— Start Information provided —

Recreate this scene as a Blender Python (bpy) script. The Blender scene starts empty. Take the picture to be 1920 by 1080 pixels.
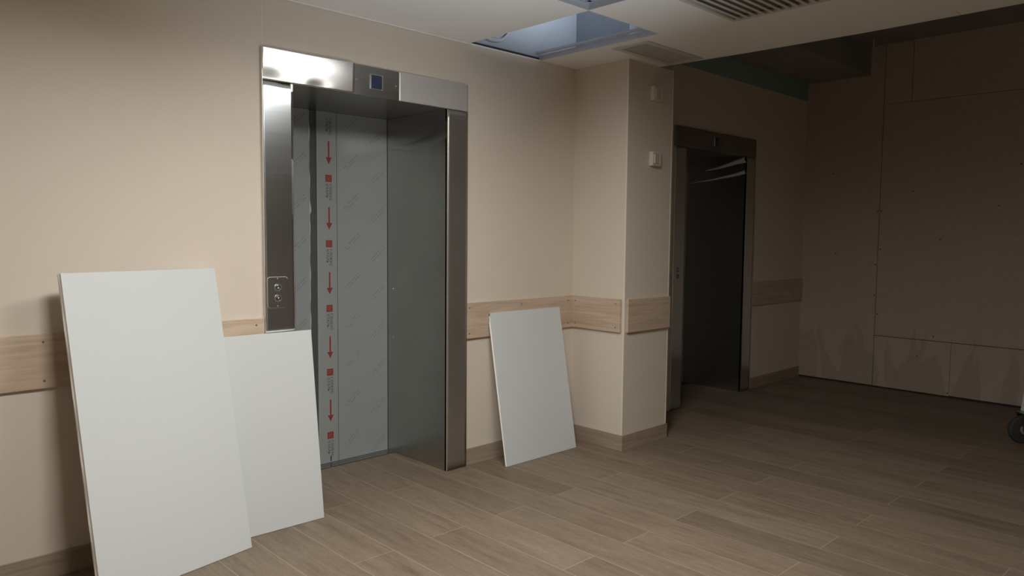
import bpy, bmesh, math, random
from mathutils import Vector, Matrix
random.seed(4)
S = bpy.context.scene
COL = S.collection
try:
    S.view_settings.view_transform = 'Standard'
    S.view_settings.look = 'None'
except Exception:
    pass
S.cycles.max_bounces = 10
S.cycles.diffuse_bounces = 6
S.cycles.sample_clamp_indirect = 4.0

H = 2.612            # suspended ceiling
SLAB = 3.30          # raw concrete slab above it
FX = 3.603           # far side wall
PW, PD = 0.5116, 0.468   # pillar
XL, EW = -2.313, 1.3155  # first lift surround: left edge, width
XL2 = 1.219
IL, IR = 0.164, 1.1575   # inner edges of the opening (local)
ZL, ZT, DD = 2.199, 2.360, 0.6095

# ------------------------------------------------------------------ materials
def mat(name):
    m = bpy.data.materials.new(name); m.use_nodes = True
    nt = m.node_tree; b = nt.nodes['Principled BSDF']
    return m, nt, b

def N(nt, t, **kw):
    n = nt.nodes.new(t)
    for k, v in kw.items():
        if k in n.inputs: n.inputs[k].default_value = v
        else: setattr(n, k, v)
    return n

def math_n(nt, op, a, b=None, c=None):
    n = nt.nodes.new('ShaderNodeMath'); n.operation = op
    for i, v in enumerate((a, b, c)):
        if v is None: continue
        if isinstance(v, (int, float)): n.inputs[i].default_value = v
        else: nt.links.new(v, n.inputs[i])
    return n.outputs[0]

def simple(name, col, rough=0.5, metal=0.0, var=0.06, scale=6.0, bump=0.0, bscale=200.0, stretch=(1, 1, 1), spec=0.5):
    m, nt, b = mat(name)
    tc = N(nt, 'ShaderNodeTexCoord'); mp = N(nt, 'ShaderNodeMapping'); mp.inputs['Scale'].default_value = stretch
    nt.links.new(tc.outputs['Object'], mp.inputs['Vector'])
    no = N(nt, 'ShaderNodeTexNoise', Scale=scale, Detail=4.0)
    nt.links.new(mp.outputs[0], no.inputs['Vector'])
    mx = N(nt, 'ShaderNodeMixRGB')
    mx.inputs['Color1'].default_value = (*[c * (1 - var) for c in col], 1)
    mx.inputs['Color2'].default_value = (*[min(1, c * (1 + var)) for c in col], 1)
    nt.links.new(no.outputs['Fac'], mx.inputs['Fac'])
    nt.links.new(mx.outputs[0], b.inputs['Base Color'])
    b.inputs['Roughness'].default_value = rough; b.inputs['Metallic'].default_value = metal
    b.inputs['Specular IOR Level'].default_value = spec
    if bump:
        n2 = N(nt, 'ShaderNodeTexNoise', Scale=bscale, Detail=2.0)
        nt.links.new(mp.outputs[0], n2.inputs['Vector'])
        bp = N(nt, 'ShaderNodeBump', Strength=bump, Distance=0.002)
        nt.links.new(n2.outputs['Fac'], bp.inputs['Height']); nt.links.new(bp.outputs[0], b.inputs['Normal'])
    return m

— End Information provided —

Print out the lines exactly, skipping any picture.

__Answer for the task__
Recreate this scene as a Blender Python (bpy) script. The Blender scene starts empty. Take the picture to be 1920 by 1080 pixels.
import bpy, bmesh, math, random
from mathutils import Vector, Matrix
random.seed(4)
S = bpy.context.scene
COL = S.collection
try:
    S.view_settings.view_transform = 'Standard'
    S.view_settings.look = 'None'
except Exception:
    pass
S.cycles.max_bounces = 10
S.cycles.diffuse_bounces = 6
S.cycles.sample_clamp_indirect = 4.0

H = 2.612            # suspended ceiling
SLAB = 3.30          # raw concrete slab above it
FX = 3.603           # far side wall
PW, PD = 0.5116, 0.468   # pillar
XL, EW = -2.313, 1.3155  # first lift surround: left edge, width
XL2 = 1.219
IL, IR = 0.164, 1.1575   # inner edges of the opening (local)
ZL, ZT, DD = 2.199, 2.360, 0.6095

# ------------------------------------------------------------------ materials
def mat(name):
    m = bpy.data.materials.new(name); m.use_nodes = True
    nt = m.node_tree; b = nt.nodes['Principled BSDF']
    return m, nt, b

def N(nt, t, **kw):
    n = nt.nodes.new(t)
    for k, v in kw.items():
        if k in n.inputs: n.inputs[k].default_value = v
        else: setattr(n, k, v)
    return n

def math_n(nt, op, a, b=None, c=None):
    n = nt.nodes.new('ShaderNodeMath'); n.operation = op
    for i, v in enumerate((a, b, c)):
        if v is None: continue
        if isinstance(v, (int, float)): n.inputs[i].default_value = v
        else: nt.links.new(v, n.inputs[i])
    return n.outputs[0]

def simple(name, col, rough=0.5, metal=0.0, var=0.06, scale=6.0, bump=0.0, bscale=200.0, stretch=(1, 1, 1), spec=0.5):
    m, nt, b = mat(name)
    tc = N(nt, 'ShaderNodeTexCoord'); mp = N(nt, 'ShaderNodeMapping'); mp.inputs['Scale'].default_value = stretch
    nt.links.new(tc.outputs['Object'], mp.inputs['Vector'])
    no = N(nt, 'ShaderNodeTexNoise', Scale=scale, Detail=4.0)
    nt.links.new(mp.outputs[0], no.inputs['Vector'])
    mx = N(nt, 'ShaderNodeMixRGB')
    mx.inputs['Color1'].default_value = (*[c * (1 - var) for c in col], 1)
    mx.inputs['Color2'].default_value = (*[min(1, c * (1 + var)) for c in col], 1)
    nt.links.new(no.outputs['Fac'], mx.inputs['Fac'])
    nt.links.new(mx.outputs[0], b.inputs['Base Color'])
    b.inputs['Roughness'].default_value = rough; b.inputs['Metallic'].default_value = metal
    b.inputs['Specular IOR Level'].default_value = spec
    if bump:
        n2 = N(nt, 'ShaderNodeTexNoise', Scale=bscale, Detail=2.0)
        nt.links.new(mp.outputs[0], n2.inputs['Vector'])
        bp = N(nt, 'ShaderNodeBump', Strength=bump, Distance=0.002)
        nt.links.new(n2.outputs['Fac'], bp.inputs['Height']); nt.links.new(bp.outputs[0], b.inputs['Normal'])
    return m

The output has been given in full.